Wow. The St. Louis Rams have released LB Chris Draft. This is a head-scratcher for me.
Draft was tentatively scheduled to be the starting strongside LB, but his real value was the fact that he could play all three linebacker positions. Depth, something we still need to see whether or not the Rams have enough of at LB.
Of course, the critic could look at the situation and say that Draft didn't make the Rams linebackers any better last season or the season before when he was getting plenty of playing time. The real upgrades to the Rams linebacking unit is the addition of a true MLB in James Laurinaitis and moving Will Witherspoon back to his natural fit on the weakside. You've got to honestly ask yourself what the dropoff is between Draft and Vobora and Grant.
The move makes David Vobora, the 2008 draft's Mr. Irrelevant because he was the final overall selection, the starting SLB. However, I would expect Larry Grant to either take that mantle or get something close to a 50-50 time share at SLB given his ability as a blitzer. Grant, out for now with a knee injury, would probably be the primary backup at MLB, should Laurinaitis miss time. Or even Vobora. Chris Chamberlain is the primary backup to Witherspoon. Quinton Culberson, brought in to replace Draft, will mostly be a special teams guy, but profiles as an outside LB.

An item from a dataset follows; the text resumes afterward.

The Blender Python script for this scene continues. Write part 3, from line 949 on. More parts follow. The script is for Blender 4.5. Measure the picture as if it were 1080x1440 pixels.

Salary drove the decision to release Draft, specifically his reported unwillingness to take a $300K pay cut. You can look at that from either side. From Draft's side, why take a pay cut when you've been identified as a contritbuting member of the team. From the organizational standpoint, a pay cut gives the team the flexibility it needs to field the best team they can. Veteran players agree to have their contracts restructured all the time, usually it's the big contracts we think of though.
What it most immediately indicates to me is that the Rams are finding every inch of salary space they can in order to make further additions to the roster, whether those additions are planned or on an as-needed basis remains to be seen.